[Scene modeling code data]
======

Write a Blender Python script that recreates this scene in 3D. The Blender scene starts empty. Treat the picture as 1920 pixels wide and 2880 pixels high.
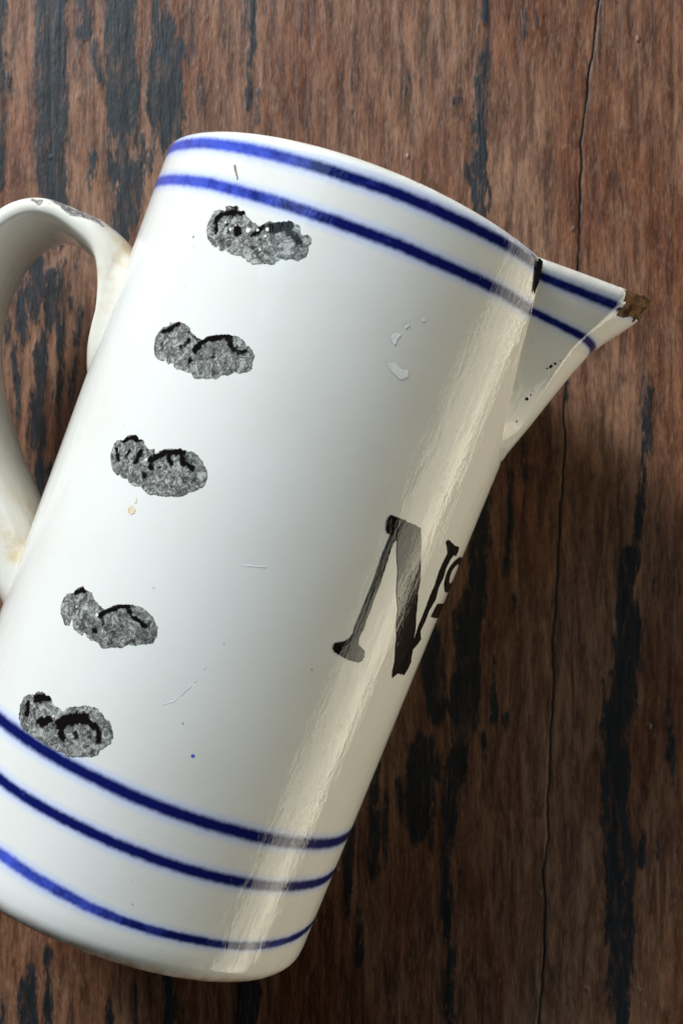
import bpy, math
import numpy as np
from mathutils import Matrix, Vector

# ---------------------------------------------------------------- camera, world, lamps, exposure
scene = bpy.context.scene
MM = 0.001
CAM_H = 363.83                       # camera height above the boards, millimetres
cam_data = bpy.data.cameras.new('camera')
cam = bpy.data.objects.new('camera', cam_data)
scene.collection.objects.link(cam)
cam.location = (0, 0, CAM_H * MM)
cam_data.sensor_fit = 'VERTICAL'
cam_data.sensor_height = 36.0
cam_data.lens = 51.0
cam_data.clip_start = 0.01
cam_data.clip_end = 50
cam_data.dof.use_dof = True
cam_data.dof.focus_distance = 0.281
cam_data.dof.aperture_fstop = 48
scene.camera = cam

world = bpy.data.worlds.new('World')
scene.world = world
world.use_nodes = True
wbg = world.node_tree.nodes['Background']
wbg.inputs['Color'].default_value = (0.80, 0.90, 1.0, 1)
wbg.inputs['Strength'].default_value = 0.012


def area_lamp(name, loc, target, sx, sy, watts, colour, roll=0.0):
    d = bpy.data.lights.new(name, 'AREA')
    d.shape = 'RECTANGLE'
    d.size, d.size_y = sx, sy
    d.energy = watts
    d.color = colour
    o = bpy.data.objects.new(name, d)
    scene.collection.objects.link(o)
    o.location = loc
    q = (Vector(target) - Vector(loc)).to_track_quat('-Z', 'Y')
    o.rotation_euler = (q.to_matrix() @ Matrix.Rotation(roll, 3, 'Z')).to_euler()
    return o


# big window, up and to the left of the picture; a low sunlit opening to the right
area_lamp('window_light', (-0.56, 0.99, 0.66), (0, 0, 0.04), 0.50, 0.36, 28, (0.92, 0.965, 1.0))
area_lamp('sky_window_light', (-0.42, 0.80, 1.05), (0, 0.05, 0.05), 1.0, 0.8, 5.0, (0.60, 0.83, 1.0))
area_lamp('doorway_light', (0.78, -0.45, 0.11), (0.0, -0.45, 0.11), 1.7, 0.28, 4.5, (1.0, 0.93, 0.74), math.radians(-9))
area_lamp('doorstep_light', (0.78, -0.45, -0.165), (0.0, -0.45, -0.165), 1.7, 0.26, 7.5, (1.0, 0.92, 0.70), math.radians(-9))

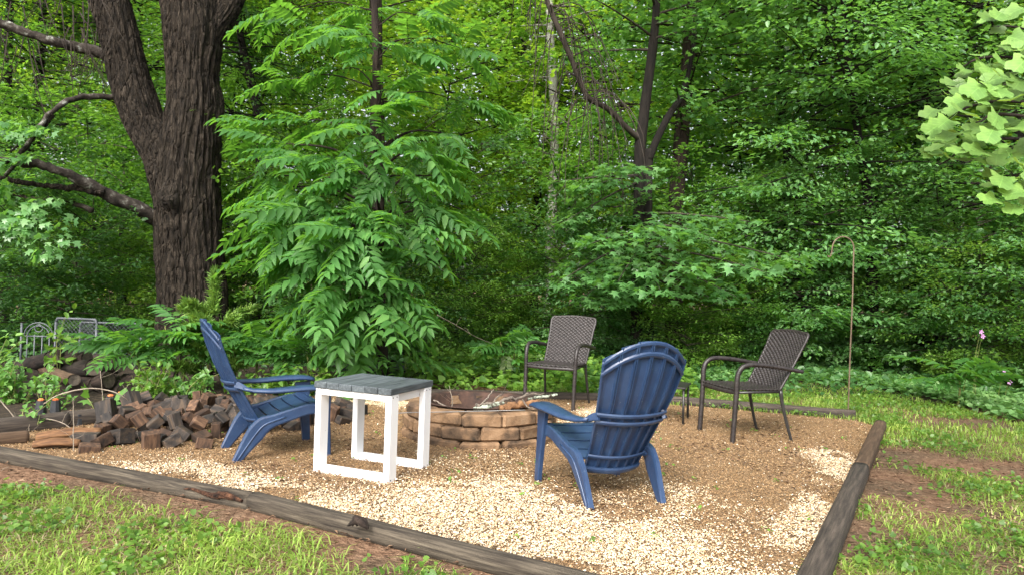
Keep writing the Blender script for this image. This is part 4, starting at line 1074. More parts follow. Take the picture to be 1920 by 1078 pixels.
# ================================================================== compound-leaf plants
def frond_mesh(seed, pairs, mat, droop=.35, ll=.25, lw=.082, name='compound_leaf'):
    """unit-length pinnate leaf along +x, upper side +z"""
    rg = np.random.default_rng(seed); Ps, Ds, Ns, Ls = [], [], [], []
    def rach(t): return np.array([t * (1 - .12 * droop * t), .03 * math.sin(3 * t + seed), .10 * t - droop * t * t])
    for i in range(pairs):
        t = .20 + .76 * i / (pairs - 1); sz = ll * (.75 + .5 * math.sin(math.pi * (.2 + .7 * i / pairs)))
        for s in (-1, 1):
            Ps.append(rach(t + .012 * s)); Ds.append((.42 + .3 * t, s * .95, -.22 - .35 * droop + rg.normal(0, .12))); Ns.append((rg.normal(0, .15), s * -.10 + rg.normal(0, .16), 1)); Ls.append(sz * rg.uniform(.88, 1.1))
    Ps.append(rach(1)); Ds.append((1, 0, -.45)); Ns.append((0, 0, 1)); Ls.append(ll)
    T6 = (np.array([(0, 0, 0), (.30, .5, .07), (.68, .34, .0), (1, 0, -.16), (.68, -.34, .0), (.30, -.5, .07), (.35, 0, -.02), (.7, 0, -.06)]), np.array([(0, 6, 1), (1, 6, 2), (6, 7, 2), (7, 3, 2), (0, 5, 6), (5, 4, 6), (6, 4, 7), (7, 4, 3)]))
    Ls = np.array(Ls); V, F = leaf_arrays(np.array(Ps), np.array(Ds), np.array(Ns), Ls, Ls * (lw / ll) * 1.15, T6)
    tv, tf = tube([rach(t) for t in np.linspace(0, 1, 8)], lerp_list([.007, .003], 8), 3, False)
    tf = np.array([[f[0], f[1], f[2]] for f in tf] + [[f[0], f[2], f[3]] for f in tf])
    V, F = join([(V, F), (tv, tf)])
    return fast_mesh(name, V, F, mat)
FR = [frond_mesh(s, p_, L_COMP, dr) for s, p_, dr in ((1, 7, .25), (2, 8, .38), (3, 7, .45), (4, 8, .15), (5, 7, .4))]
FRL = [frond_mesh(s, p_, L_COMPLT, dr) for s, p_, dr in ((6, 8, .25), (7, 9, .4))]
def frame_from(p, d, up, s):
    d = Vector(d).normalized(); up = Vector(up); y_ = up.cross(d).normalized(); z_ = d.cross(y_)
    M = Matrix((d * s, y_ * s, z_ * s)).transposed().to_4x4(); M.translation = Vector(p); return M
def whorl(tr, p, out, n, size, meshes, rngp=random, droop=0.0, spreadang=1.5, base=Vector()):
    out = Vector(out); az0 = math.atan2(out.y, out.x)
    for k in range(n):
        az = az0 + rngp.uniform(-spreadang, spreadang); el = rngp.uniform(-.25, .6) - droop
        d = Vector((math.cos(az) * math.cos(el), math.sin(az) * math.cos(el), math.sin(el)))
        up = Vector((rngp.gauss(0, .25), rngp.gauss(0, .25), 1))
        link('compound_leaf', rngp.choice(meshes), tr, frame_from(Vector(p) - base + d * .03, d, up, size * rngp.uniform(.55, 1.2)))
CB = gr(722, 712)
CB = Vector((at(720, 700, 8.9).x, 8.9, 0))
ctree = thing('compound_leaf_tree', 'leafy tree with large drooping feather-like compound leaves behind the table', 'tree', CB)
mb = MB()
P = smooth_path([np.array(at(x_, y_, d)) - np.array(CB) for x_, y_, d in ((722, 725, 8.9), (716, 640, 8.9), (712, 520, 8.95), (711, 380, 9.0), (707, 250, 9.0), (706, 120, 9.05), (700, -60, 9.1), (700, -250, 9.1))], 40)
mb.add(*tube(P, lerp_list([.085, .07, .065, .06, .055, .05, .035, .02], 40), 12, True, lambda i, th, Q: 1 + .25 * (vnoise(np.cos(th) * 3, np.sin(th) * 3, i * .6, 3) - .5)))
mb.build('trunk', M_TRUNKBR, ctree, True); mb = MB()
# tips: px, py, d, fronds, drop, size
for (px, py, d, n) in (
    (660, 500, 7.9, 9), (600, 470, 7.9, 9), (520, 430, 8.1, 8), (560, 360, 8.1, 8), (640, 400, 7.8, 9), (720, 410, 7.8, 9), (790, 420, 8.1, 8), (770, 330, 8.2, 8), (700, 330, 8.0, 8),
    (620, 300, 8.2, 8), (540, 290, 8.4, 7), (500, 350, 8.4, 7), (640, 580, 7.8, 9), (720, 560, 7.7, 9), (780, 560, 7.9, 8), (590, 550, 8.0, 6), (530, 490, 8.2, 6), (680, 640, 7.9, 7), (750, 620, 7.9, 7),
    (600, 230, 8.6, 7), (700, 230, 8.5, 7), (790, 260, 8.6, 7), (840, 330, 8.9, 6), (520, 230, 8.9, 6), (560, 150, 9.0, 6), (640, 130, 8.9, 6), (740, 150, 8.9, 6), (820, 190, 9.2, 6),
    (600, 50, 9.0, 6), (680, 20, 8.8, 7), (760, 30, 8.8, 7), (560, 20, 9.2, 5), (820, 90, 9.3, 5), (500, 270, 8.6, 6), (480, 400, 8.4, 6), (820, 290, 8.6, 6), (810, 380, 8.4, 6), (470, 330, 8.7, 5), (770, 680, 8.3, 4),
    (890, 400, 9.2, 4), (870, 250, 9.4, 4), (700, 90, 8.4, 6), (712, 170, 8.4, 6), (660, 60, 8.6, 5), (740, 90, 8.6, 5), (690, 250, 8.2, 5), (708, 300, 8.2, 6), (640, 540, 7.6, 7), (690, 440, 7.6, 7), (580, 400, 7.8, 7), (712, 470, 7.8, 7), (712, 530, 7.9, 6), (560, 440, 7.8, 7), (480, 460, 8.2, 6), (800, 470, 8.2, 5)):
    px = 655 + (px - 655) * ((.82 if px > 655 else .76) if 240 < py < 470 else (1.25 if py <= 240 else .78))
    if py <= 240: d += .4; n = n + 1
    tip = np.array(at(px, py, d)); j = int(np.argmin(np.abs((P[:, 2] + 0) - (tip[2] - .25)))); a = P[j] + np.array(CB)
    out = tip - a; mid = (a + tip) / 2 + np.array([0, 0, .12])
    mb.add(*tube(smooth_path([a - np.array(CB), mid - np.array(CB), tip - np.array(CB)], 9), lerp_list([.022, .008] if py > 240 else [.011, .005], 9), 5, False))
    whorl(ctree, tip, out, n, .64, FR if py > 40 else FRL + FR + FR, droop=.42 if py > 230 else .15, spreadang=1.8, base=CB)
mb.build('branches', M_TRUNKBR, ctree, True)['kind'] = 'stuff'

def sumac(name, label, stems, meshes=FR, size=.5, cat='plant'):
    b0_ = Vector((at(stems[0][0], stems[0][1], stems[0][4]).x, stems[0][4], 0))
    t_ = thing(name, label, cat, b0_); mb = MB()
    for (px0, py0, px1, py1, d, nf) in stems:
        f0 = at(px0, py0, d); f0.z = 0; tip = at(px1, py1, d - .1)
        Pm = smooth_path([f0 - b0_, (f0 * .5 + tip * .5) - b0_ + Vector((.03, 0, .05)), tip - b0_], 12)
        mb.add(*tube(Pm, lerp_list([.016, .008], 12), 6, False))
        for k in range(nf):
            q_ = Pm[random.randint(6, 11)]; az = random.uniform(0, 6.28) if k % 3 else random.uniform(-2.6, -.5)
            d_ = Vector((math.cos(az), math.sin(az), random.uniform(-.05, .75)))
            link('compound_leaf', random.choice(meshes), t_, frame_from(q_, d_, (random.gauss(0, .25), random.gauss(0, .25), 1), size * random.uniform(.7, 1.15)))
    mb.build('stem', M_GREENSTEM, t_, True); return t_
sumac('young_sumac', 'young sumac with fanned compound leaves between woodpile and blue chair', [(300, 745, 310, 610, 7.6, 15), (260, 745, 250, 650, 7.5, 10), (340, 745, 345, 620, 7.7, 12), (300, 745, 215, 640, 7.5, 8), (380, 745, 390, 640, 7.8, 9)])
sumac('low_sumac', 'low compound-leaf sapling between the blue chair and the pallet', [(480, 745, 470, 630, 8.1, 12), (530, 745, 520, 640, 8.1, 12), (570, 745, 575, 660, 8.0, 10), (440, 745, 430, 620, 8.2, 9)])
sumac('fern_like_plant', 'dark green fern-like plant beneath the bushes beyond the pale ground cover', [(1795, 770, 1795, 700, 8.6, 12)], size=.58)
wl = sumac('wilted_stem_plant', 'compound-leaf sapling with one hanging wilted leaf beside the wicker chair', [(940, 745, 938, 640, 9.2, 12), (950, 745, 965, 650, 9.2, 6)], size=.55)
WM = frond_mesh(9, 9, L_DEAD, .9, name='wilted_leaf')
wlf = link('wilted_leaf', WM, wl, frame_from(at(948, 655, 8.9) - wl.location, (.1, -.15, -1), (0, -1, .2), .42)); wlf['label'] = 'pale wilted hanging leaf'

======

◆ WHAT YOU NEED TO DO ◆
Exactly as written, repeat the lines from the beginning of the entries up to and including the line with "from mathutils import Matrix, Vector", but not the pictures.

◆ EXERCISE ANSWER ◆
Write a Blender Python script that recreates this scene in 3D. The Blender scene starts empty. Treat the picture as 1920 pixels wide and 2880 pixels high.
import bpy, math
import numpy as np
from mathutils import Matrix, Vector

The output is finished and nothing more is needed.